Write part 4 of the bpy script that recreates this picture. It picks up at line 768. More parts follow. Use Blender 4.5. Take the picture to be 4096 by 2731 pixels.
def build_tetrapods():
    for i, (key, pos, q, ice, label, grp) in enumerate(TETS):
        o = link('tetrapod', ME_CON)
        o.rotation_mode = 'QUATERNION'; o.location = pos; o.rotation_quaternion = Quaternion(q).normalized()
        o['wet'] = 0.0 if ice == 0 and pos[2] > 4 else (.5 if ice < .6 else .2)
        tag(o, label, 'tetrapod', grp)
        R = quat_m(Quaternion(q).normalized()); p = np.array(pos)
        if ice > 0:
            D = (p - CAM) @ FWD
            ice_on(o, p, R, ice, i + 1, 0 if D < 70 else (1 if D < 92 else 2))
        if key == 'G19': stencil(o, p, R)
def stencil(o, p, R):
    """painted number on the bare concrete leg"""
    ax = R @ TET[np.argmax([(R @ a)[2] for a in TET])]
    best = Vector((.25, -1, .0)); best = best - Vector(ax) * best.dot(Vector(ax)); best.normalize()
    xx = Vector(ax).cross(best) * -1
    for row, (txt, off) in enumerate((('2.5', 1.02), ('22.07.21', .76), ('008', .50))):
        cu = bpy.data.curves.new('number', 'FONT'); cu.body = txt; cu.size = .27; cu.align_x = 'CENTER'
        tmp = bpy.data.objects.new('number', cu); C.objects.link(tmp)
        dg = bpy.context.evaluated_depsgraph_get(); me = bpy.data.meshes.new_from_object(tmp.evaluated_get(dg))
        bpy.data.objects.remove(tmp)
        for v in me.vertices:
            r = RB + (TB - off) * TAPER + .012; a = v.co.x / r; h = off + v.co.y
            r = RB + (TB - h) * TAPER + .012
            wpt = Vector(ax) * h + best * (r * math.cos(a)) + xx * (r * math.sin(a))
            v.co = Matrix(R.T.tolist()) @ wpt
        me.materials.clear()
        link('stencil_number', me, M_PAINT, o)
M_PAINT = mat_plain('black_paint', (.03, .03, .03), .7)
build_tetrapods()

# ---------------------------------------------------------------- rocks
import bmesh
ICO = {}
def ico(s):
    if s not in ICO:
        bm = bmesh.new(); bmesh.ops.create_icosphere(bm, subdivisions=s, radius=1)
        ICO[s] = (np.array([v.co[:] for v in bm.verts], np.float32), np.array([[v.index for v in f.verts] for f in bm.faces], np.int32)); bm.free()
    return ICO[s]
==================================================
TASK STATEMENT - Your task is to repeat the data exactly; please include every line.

IN RESPONSE -
Write part 4 of the bpy script that recreates this picture. It picks up at line 768. More parts follow. Use Blender 4.5. Take the picture to be 4096 by 2731 pixels.
def build_tetrapods():
    for i, (key, pos, q, ice, label, grp) in enumerate(TETS):
        o = link('tetrapod', ME_CON)
        o.rotation_mode = 'QUATERNION'; o.location = pos; o.rotation_quaternion = Quaternion(q).normalized()
        o['wet'] = 0.0 if ice == 0 and pos[2] > 4 else (.5 if ice < .6 else .2)
        tag(o, label, 'tetrapod', grp)
        R = quat_m(Quaternion(q).normalized()); p = np.array(pos)
        if ice > 0:
            D = (p - CAM) @ FWD
            ice_on(o, p, R, ice, i + 1, 0 if D < 70 else (1 if D < 92 else 2))
        if key == 'G19': stencil(o, p, R)
def stencil(o, p, R):
    """painted number on the bare concrete leg"""
    ax = R @ TET[np.argmax([(R @ a)[2] for a in TET])]
    best = Vector((.25, -1, .0)); best = best - Vector(ax) * best.dot(Vector(ax)); best.normalize()
    xx = Vector(ax).cross(best) * -1
    for row, (txt, off) in enumerate((('2.5', 1.02), ('22.07.21', .76), ('008', .50))):
        cu = bpy.data.curves.new('number', 'FONT'); cu.body = txt; cu.size = .27; cu.align_x = 'CENTER'
        tmp = bpy.data.objects.new('number', cu); C.objects.link(tmp)
        dg = bpy.context.evaluated_depsgraph_get(); me = bpy.data.meshes.new_from_object(tmp.evaluated_get(dg))
        bpy.data.objects.remove(tmp)
        for v in me.vertices:
            r = RB + (TB - off) * TAPER + .012; a = v.co.x / r; h = off + v.co.y
            r = RB + (TB - h) * TAPER + .012
            wpt = Vector(ax) * h + best * (r * math.cos(a)) + xx * (r * math.sin(a))
            v.co = Matrix(R.T.tolist()) @ wpt
        me.materials.clear()
        link('stencil_number', me, M_PAINT, o)
M_PAINT = mat_plain('black_paint', (.03, .03, .03), .7)
build_tetrapods()

# ---------------------------------------------------------------- rocks
import bmesh
ICO = {}
def ico(s):
    if s not in ICO:
        bm = bmesh.new(); bmesh.ops.create_icosphere(bm, subdivisions=s, radius=1)
        ICO[s] = (np.array([v.co[:] for v in bm.verts], np.float32), np.array([[v.index for v in f.verts] for f in bm.faces], np.int32)); bm.free()
    return ICO[s]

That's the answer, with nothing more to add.